In Biddle Estate, 82 D. & C. 536, the Orphans’ Court of Delaware County held that the remainder-man’s election to pay after death of the life tenant came too late, even though still within one year of decedent’s death. Since no payment whatsoever was *7made on the remainder interest until after the death of life tenant, the Commonwealth was entitled to reappraise the remainder as of the date of the life tenant’s death.

In the instant case the executors have not claimed any right to the 5% discount available for payment of inheritance tax within three months of decedent’s death under section 38, 72 PS §2442, but, as cogently suggested by the Commonwealth, they, nineteen months after decedent’s death, would have just as much right to that discount as they would have to elect retroactively to pay tax on a deductible life tenancy and the remainder appraised as of decedent’s death. The time limitation for discount has been rigidly set at three months and there are no exceptions, “no excuse will avail, . . . the tax must' be paid within the three months, or no discount will be allowed.” Nicholson’s Estate, 300 Pa. 299, 302.

Likewise, section 3 sets forth just as rigidly the tax demands of the Commonwealth upon remainder-men. Unless payment, or election to pay, is made prior to the death of the life tenant no deduction for the value of the life tenancy can be taken from the tax assessed against the remainderman. This is proper for a deduction is allowed only on the theory that the remainderman is being deprived of the enjoyment of his inheritance while the life tenant lives: Ithaca Trust Co. etc. v. United States, 279 U.S. 151, 155; on his death, ownership of the remainder accrues and enjoyment begins.

It is not only important but mandatory under our Constitution (art. IX, sec. 1), that taxes be uniform. While taxing statutes are to be interpreted in favor of the taxpayer, whenever possible, equitable principles cannot be applied at the sacrifice of uniformity. There is always the danger of the appearance, if not the existence, of laxity or favoritism in tax enforce*8ment. These twin evils breed contempt for the collector, and instill a firm resolve to evade whenever possible.

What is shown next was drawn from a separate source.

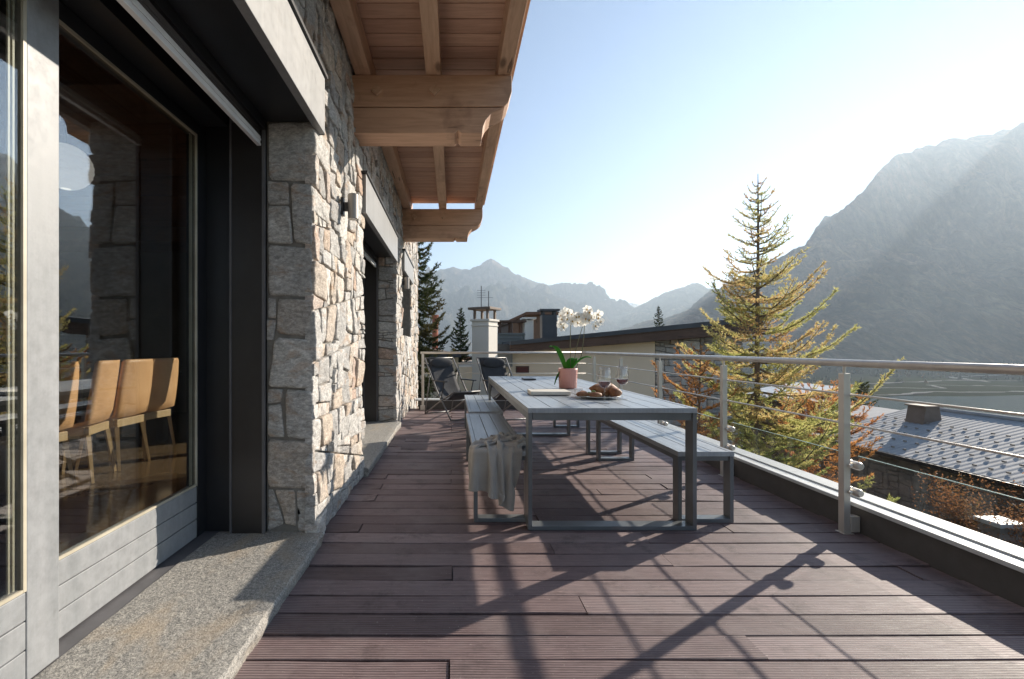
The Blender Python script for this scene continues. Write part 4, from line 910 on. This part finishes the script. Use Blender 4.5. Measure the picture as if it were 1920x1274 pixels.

If the Legislature desires to create an additional classification for remaindermen it is for them to say so, but for them to give the courts discretion in fixing in each instance the “reasonable time” for payment of taxes would doubtless introduce such confusion and uncertainty into tax collection as to violate the constitutional requirement of uniformity. A fortiori, in the absence of such statutory authorization, this court is without power to extend the prepayment period for a “reasonable time”.

The exceptions of the Commonwealth are sustained and the assessments appealed from are reinstated.